Junet order to ODM MPs retrogressive
National Assembly Minority Leader Junet Mohamed recently issued a gag order barring ODM members from engaging other political parties without his consent.
This is just a continuation of former prime minister Raila Odinga’s penchant for sending mixed signals on issues to do with democracy.
Raila appears to have cut himself a niche when it comes to orchestrating and perpetuating confusion in Kenya’s politics. He and his party seem to operate against the long-held maxim that what’s good for the goose is good for the gander.
Junet’s order goes against the tenets of democracy that ODM presumably applied when it joined a “broad-based” government with President Ruto’s Kenya Kwanza alliance. Raila had quietly negotiated a deal that saw four senior members of ODM take up key positions, including the Finance and Energy Cabinet secretaries, in Ruto’s reconstituted Cabinet.
Raila’s move ignited a rift in the Azimio la Umoja coalition, with a wing allied to Wiper party leader Kalonzo Musyoka, Martha Karua’s Narc Kenya and Eugene Wamalwa’s Democratic Action Party-Kenya protesting against the decision, which they saw as a betrayal.
Before sealing the deal that led to the appointment of four ODM leaders to the Cabinet, Raila and other ODM luminaries had for months been hard on party MPs who had shown an interest in working with President Ruto. Besides de-whipping them from their positions on parliamentary committees, ODM threatened to expel so-called rebel members.
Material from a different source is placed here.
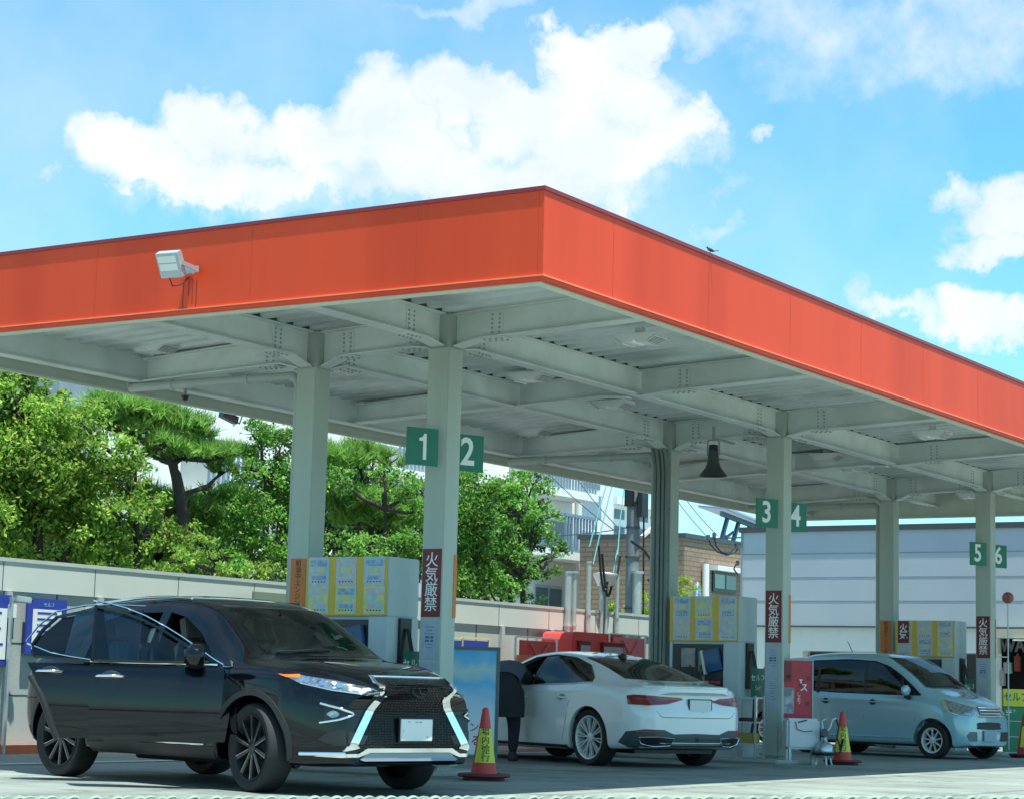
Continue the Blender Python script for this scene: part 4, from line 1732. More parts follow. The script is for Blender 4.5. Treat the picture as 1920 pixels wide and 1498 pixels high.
m = MB()  # thin dark red strips running down below the bracket
m.box(-W2 + .012, W2 - .012, -.004, -.0005, Z0 + .012, Z1 - .012)
po = m.build('poster', sky_poster(), st)
REDT = mat('red_print', (0.45, 0.02, 0.05), 0.5)
text_mesh('ポイント', .115, REDT, 'lettering', po, frame((.03, -.0065, .44), (1, 0, 0)), .0008, bold=.001)
text_mesh('使える', .125, REDT, 'lettering', po, frame((-.01, -.0065, .29), (1, 0, 0)), .0008, bold=.002)
for s in (-1, 1):
    m = MB()
    m.bar((s * .27, .02, Z0 - .03), (s * .27, .02, .02), .03)
    m.bar((s * .27, -.16, .015), (s * .27, .22, .015), .035)
    m.build('foot', GREY, st)


# traffic cones
CONE_RED = mat('cone_red', (0.62, 0.05, 0.035), 0.45, var=.08, vscale=9)
CONE_Y = mat('cone_sleeve', (0.72, 0.70, 0.06), 0.5, var=.06)


def make_cone(label, loc, rz):
    t = thing('traffic_cone', label, 'traffic cone', loc, rz, 'cones at the ends of the islands')
    m = MB()
    m.lathe([(.145, .045), (.128, .07), (.035, .66), (.030, .69), (.015, .702), (.0, .704)], 28)
    m.build('cone', CONE_RED, t, smooth=40)
    m = MB()
    m.prism([(-.19, -.15), (-.15, -.19), (.15, -.19), (.19, -.15), (.19, .15), (.15, .19), (-.15, .19), (-.19, .15)], .0, .03, 'z')
    m.lathe([(.165, .0305), (.165, .045), (.14, .05), (.10, .05)], 24)
    m.build('base', mat('cone_base', (0.10, 0.02, 0.022), 0.7), t, bevel=.006)
    m = MB()     # weight ring
    m.lathe([(.25, .031), (.262, .045), (.25, .065), (.17, .068), (.16, .052), (.165, .031)], 28)
    m.build('weight_ring', mat('ring_maroon', (0.16, 0.02, 0.025), 0.6), t, smooth=50)
    # yellow printed sleeve wraps the half that faces the road
    def rc(z):
        return .1285 - (z - .07) * (.093 / .59) + .004
    m = MB()
    n, z0, z1 = 14, .17, .50
    for k in range(n):
        a0, a1 = R(-150 + 120 * k / n), R(-150 + 120 * (k + 1) / n)
        def q(a, z, dr=0):
            r = rc(z) + dr
            return (r * math.cos(a), r * math.sin(a), z)
        m.raw([q(a0, z0), q(a1, z0), q(a1, z1), q(a0, z1), q(a0, z0, -.003), q(a1, z0, -.003), q(a1, z1, -.003), q(a0, z1, -.003)],
              [(0, 1, 2, 3), (7, 6, 5, 4), (0, 4, 5, 1), (3, 2, 6, 7), (0, 3, 7, 4), (1, 5, 6, 2)])
    sl = m.build('sleeve', CONE_Y, t, smooth=30)
    # lettering, bent round the cone
    for k, ch in enumerate('場内徐行'):
        z = .465 - k * .082
        me_o = text_mesh(ch, .078 + k * .004, INK, 'lettering', sl, Matrix.Identity(4), .0006, bold=.0008)
        for vtx in me_o.data.vertices:
            x_, y_, d_ = vtx.co
            zz = z + y_
            r = rc(zz) + .0022 + d_
            a = -PI / 2 + x_ / max(rc(zz), .02)
            vtx.co = (r * math.cos(a), r * math.sin(a), zz)
    return t


vdir = math.atan2(CAM.y - 2.6, CAM.x - 3.3)
make_cone('red cone with yellow sleeve between the black car and the white car', (3.29, 2.57, 0), vdir + PI / 2 + R(6))
make_cone('red cone with yellow sleeve before the kei van, by the red board', (12.22, 2.67, 0), vdir + PI / 2 - R(8) + .1)
make_cone('red cone cut by the right photo edge, beside the green sign', (19.24, 2.55, 0), vdir + PI / 2 + .1)

# red notice board by the third column with the white tyre-service unit below
pr = at(1508, 1433, 2, 0)
rt_ = -42
t = thing('red_notice_board', 'weathered red board with torn prints behind the pale bucket cabinet', 'board', (pr.x + .25, pr.y + .25, 0), R(rt_))
W3 = .235
REDW = mat('weathered_red', (0.50, 0.03, 0.05), 0.5, col2=(0.42, 0.035, 0.05), c2scale=7, var=.15, vscale=15)
m = MB()  # thin dark red strips running down below the bracket
m.box(-W3, W3, 0, .03, .60, 1.36)
m.build('panel', REDW, t)
m = MB()  # thin dark red strips running down below the bracket
m.box(-W3 - .022, -W3 - .001, -.01, .04, .02, 1.385)
m.box(W3 + .001, W3 + .022, -.01, .04, .02, 1.385)
m.box(-W3, W3, -.01, .04, 1.361, 1.385)
m.build('frame', GREY, t)
m = MB()  # thin dark red strips running down below the bracket
m.box(-W3 + .01, -.06, -.004, -.0005, 1.08, 1.34)
m.box(.16, .21, -.004, -.0005, 1.10, 1.16)
m.box(.05, .10, -.004, -.0005, 1.01, 1.06)
m.box(.15, .20, -.004, -.0005, .76, .82)
m.box(-.13, -.08, -.004, -.0005, 1.12, 1.17)
m.build('dark_print', RED_D, t)
m = MB()  # thin dark red strips running down below the bracket
m.box(-W3 + .01, -.02, -.004, -.0005, .66, 1.0)
m.build('grey_print', mat('print_slate', (0.18, 0.20, 0.24), 0.5, col2=(0.45, 0.48, 0.52), c2scale=9), t)
text_mesh('ス', .12, LETTER, 'lettering', t, frame((.12, -.003, 1.0), (1, 0, 0)), .0008, bold=.002)
text_mesh(list('しよう'), .062, LETTER, 'lettering', t, frame((.05, -.003, .86), (1, 0, 0)), .0008, vertical=True, spacing=.85)
m = MB()  # thin dark red strips running down below the bracket
m.box(.055, .10, -.004, -.0006, 1.10, 1.112)
m.box(.07, .085, -.004, -.0006, 1.06, 1.10)
m.build('white_stroke', LETTER, t)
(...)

Raila and other ODM honchos followed almost the same script during President Uhuru Kenyatta’s administration, battling individuals in the party who appeared to warm up to the Jubilee party.
And when Raila made a sudden turn and joined Uhuru’s government through the 2018 “handshake”, everyone was expected to sing and dance to that tune.
Though Raila has consistently denied the existence of a formal power-sharing deal between his party and the Kenya Kwanza coalition – insisting that the four ODM members agreed to join the Cabinet in their individual capacities – the signs are clear that the orange party appears to have been muzzled by the President’s United Democratic Alliance.
Raila and ODM must learn to respect other people’s freedom of association and movement. Whatever is good for the goose is also good for the gander.
Junet’s order is not only retrogressive, but it also frustrates the very democratic ideals that Raila has purported to embrace and practise.